The following details can be added when you use the audit = details()
parameter:
Parameter name | Type | Description |
---|---|---|
id | Integer | Unique id to identify the audit table |
sequence | STRING | Unique name to identify its sequence |
tskey | boolean | Set a timestamp index |
The audit table that is created has the same name as the source table, plus the suffix _AUDIT. Here is an example table definition, which creates a table called EUR_TRADES
and an audit table called EUR_TRADES_AUDIT
:
table (name = "EUR_TRADE", id = 2000, audit = details(id = 2100, sequence = "TR")) {
sequence(TRADE_ID, "TR")
COUNTERPARTY_ID
INSTRUMENT_ID not null
QUANTITY
PRICE not null
TRADE_DATE
TRADE_STATUS
primaryKey {
TRADE_ID
}
}
Whenever an eventHandler
interacts with the table EUR_TRADES
, a record is automatically inserted to the audit table EUR_TRADES_AUDIT
to log the event.
So, to be clear:
- An audit table monitors and logs details of changes on a specific table.
- If the table and the
eventHandlers
that interact with it are set up correctly, then the auditing is performed automatically. - Every change to the table is automatically logged and timestamped on the audit table.
Structure of audit tables
When you create an audit table, it has all the same fields as the source table, plus the following fields:
Field name | Data Type | Description |
---|---|---|
AUDIT_EVENT_DATETIME | DATATIME | Autogenerated date and time of the event |
AUDIT_EVENT_TEXT | STRING | Optional “REASON” value sent as part of the event message |
AUDIT_EVENT_TYPE | STRING | Event that wrote on the source table |
AUDIT_EVENT_USER | STRING | User on the event message |
ACID
Every eventHandler
that interacts with the audited table must be transactional.

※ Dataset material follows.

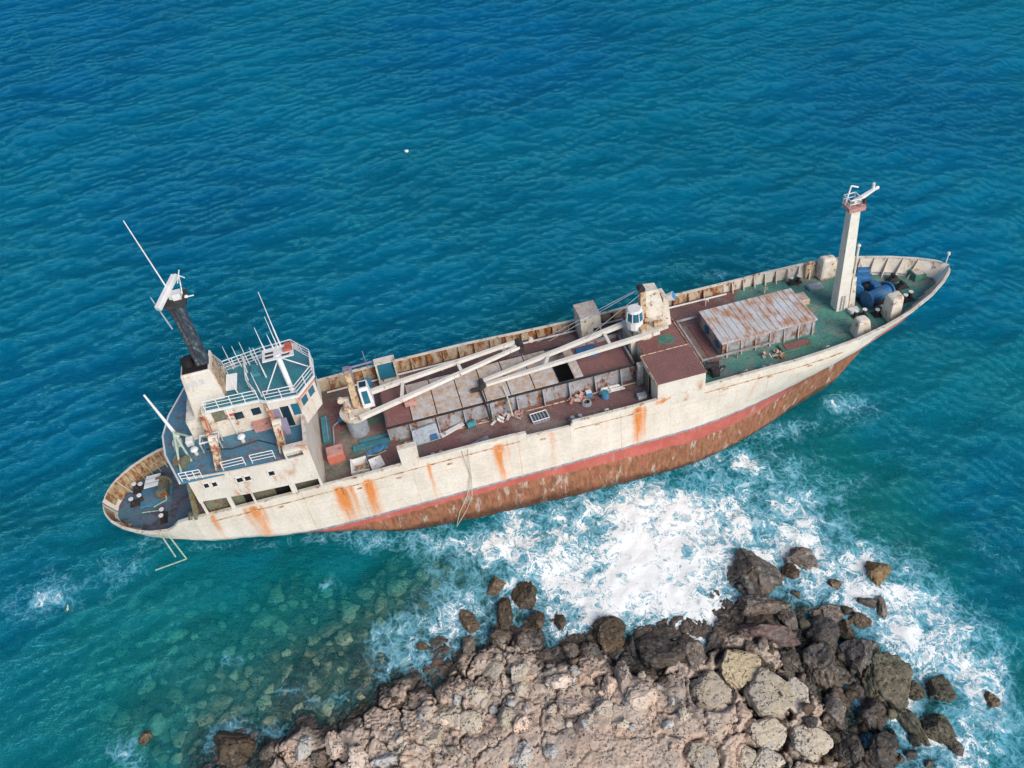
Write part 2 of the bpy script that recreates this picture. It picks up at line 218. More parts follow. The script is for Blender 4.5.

This ensures ACID compliance.
Here is a simple example of a transactional eventHandler
:
eventHandler<Company>(name = "COMPANY_INSERT", transactional = true) {
onValidate {
ack()
}
onCommit { event ->
val company = event.details
entityDb.insert(company)
ack(listOf(mapOf("VALUE" to "SUCCESS!")))
}
}
Make sure your database supports transactions.